- From: Robin Lionheart <whatwg.list@robinlionheart.com>
- Date: Wed, 12 Jul 2006 10:57:08 -0400
Henri Sivonen wrote: > And then what? Why is it useful that a computer knows that a string on > a Web page is a human name? Off the top of my head, a couple possible benefits of tagging proper names: * smarter search engines (<name>Bill Gates</name> is not the words "bill" and "gates". Could be beneficial to newspaper sites.) * speech synthesis (Surely there's a good reason CSS3 Speech has "interpret-as: name" and VoiceXML has interpret-as="name") * spell checking (Usable by Web page editing software) I expect the Semantic Web could work it into their encapsulation-of-knowledge schemes. > Do the benefits of the computer having such knowledge outweigh the > cost of the human labor required to mark up names? Good question.

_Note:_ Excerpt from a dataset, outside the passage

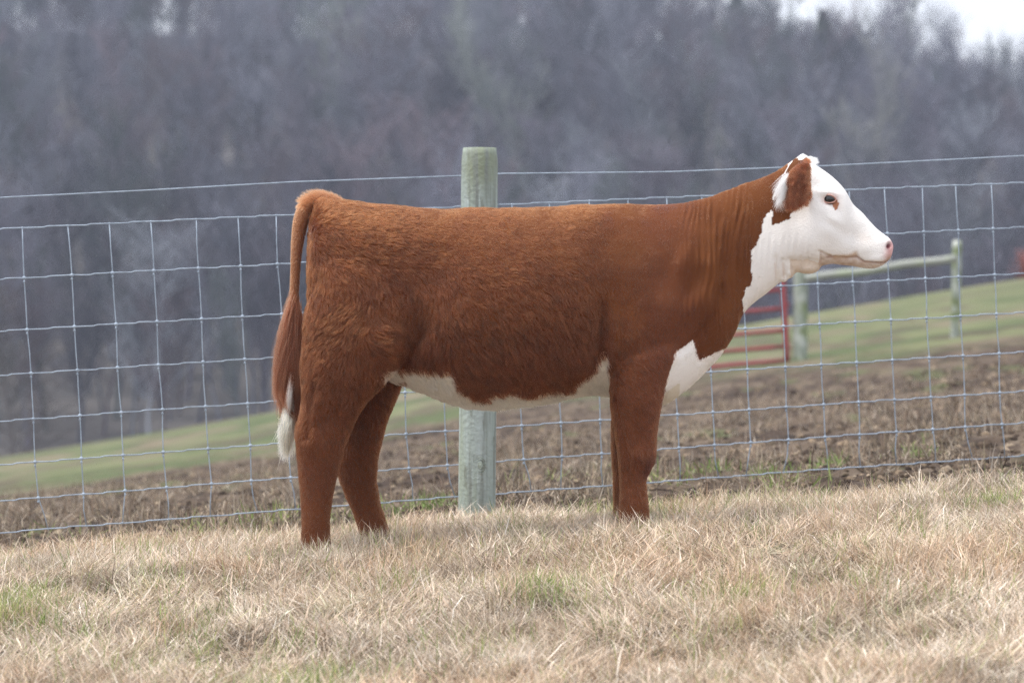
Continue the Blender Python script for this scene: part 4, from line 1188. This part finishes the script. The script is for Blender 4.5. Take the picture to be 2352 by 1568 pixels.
# short fur on the tail
n = 16000
t = rng.uniform(0, 1, n) ** 1.0 * (len(R) - 1) * .72; i0 = t.astype(int); f = (t - i0)[:, None]
c = TPp[i0] * (1 - f) + TPp[i0 + 1] * f; rad = R[i0, 2]
tan = TPp[i0 + 1] - TPp[i0]; tan /= np.linalg.norm(tan, axis=1)[:, None]
rv = rng.normal(size=(n, 3)); rv -= tan * (rv * tan).sum(1)[:, None]; rv /= np.linalg.norm(rv, axis=1)[:, None]
q0 = c + rv * rad[:, None] * .97
dd = tan * .9 + rv * .3 + rng.normal(0, .12, (n, 3)); LL = rng.uniform(.008, .014, n) * np.where(t < 18, 1.5, .55)
up_ = (t < 16)[:, None] * np.array([[-.4, 0, .5]]); dd = dd + up_
Pp = np.stack([q0 + dd * (LL * s_)[:, None] for s_ in (0, .33, .66, 1)], 1)
colr = np.array([.24, .088, .038]) * np.clip(1 + .18 * rng.normal(size=n), .5, 1.6)[:, None]
curves_obj('tail_fur', Pp, np.full(n, .0004), colr, m_hair, tail)
# the long switch: brown outside, white tassel below
def strands(n, roots, ends, mids, spread_r, spread_e, r, col, name, ydepth=-.04):
    k = rng.integers(0, len(roots), n)
    a = np.array(roots, float)[k]; b = np.array(ends, float)[k]; m_ = np.array(mids, float)[k]
    ja = rng.normal(0, 1, (n, 2)) * spread_r; jb = rng.normal(0, 1, (n, 2)) * spread_e; dyy = rng.normal(0, 1, n)
    pts = []
    wv = rng.uniform(0, 6.28, n); am = rng.uniform(1, 5.0, n)
    for t in np.linspace(0, 1, 9):
        p = (1 - t) ** 2 * (a + ja) + 2 * t * (1 - t) * (m_ + (ja + jb) * .5) + t * t * (b + jb)
        p[:, 0] += am * np.sin(wv + t * 7) * t
        w3 = W(p[:, 0], p[:, 1], CD); w3[:, 1] += ydepth + dyy * (.008 + .010 * math.sin(math.pi * min(t * 1.1, 1)))
        pts.append(w3)
    P = np.stack(pts, 1)
    c_ = np.array(col) * np.clip(1 + .2 * rng.normal(size=n), .5, 1.6)[:, None]
    return curves_obj(name, P, np.full(n, r), c_, m_hair, tail)
rows_r, rows_e, rows_m = [], [], []
for (ra, mm, ea) in [((672, 700), (642, 760), (640, 870)), ((676, 710), (650, 780), (645, 905)), ((680, 720), (662, 800), (655, 900)), ((684, 720), (676, 820), (680, 930)), ((688, 730), (690, 830), (684, 955)),
                     ((680, 760), (668, 850), (672, 920)), ((672, 760), (640, 830), (638, 890)), ((684, 790), (690, 860), (688, 940)), ((676, 800), (646, 880), (652, 930)), ((672, 730), (650, 800), (641, 840))]:
    rows_r.append(ra); rows_m.append(mm); rows_e.append(ea)
strands(5200, rows_r, rows_e, rows_m, np.array([4, 14]), np.array([6, 22]), .0005, (.155, .052, .026), 'switch')
strands(90, [(646, 900), (655, 905), (664, 880)], [(684, 956), (678, 960), (682, 950)], [(652, 935), (662, 945), (650, 940)], np.array([2, 5]), np.array([2, 4]), .0004, (.15, .045, .02), 'switch', -.06)
strands(2600, [(672, 860), (670, 880), (668, 890)], [(662, 950), (668, 965), (660, 985)], [(666, 910), (670, 915), (664, 925)], np.array([3, 8]), np.array([5, 14]), .0004, (.86, .83, .76), 'tassel')
strands(3600, [(662, 940), (666, 950), (670, 955)], [(652, 1000), (656, 1030), (663, 1018), (659, 1046)][:3], [(655, 985), (660, 990), (667, 990)], np.array([4.5, 8]), np.array([6, 14]), .00055, (.76, .68, .45), 'tassel')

I expect many Web authors would not avail themselves of the option of using <name> even if it were available. > (If you really needed to figure out on a computer which strings are > names, instead of requiring page authors to cooperate with you, you > could get results by extracting clusters of capitalized words, > matching them against a database of known first and last names and > filling in the gaps by guessing. For example, you could guess that > Krempeaux is a family name, because it is a capitalized word that > follows two well-known given names.) That probably wouldn't work better in running text than on a page of capitalized titles or headlines like "Bush Administration Urges Congress to Ratify Detainee Treatment".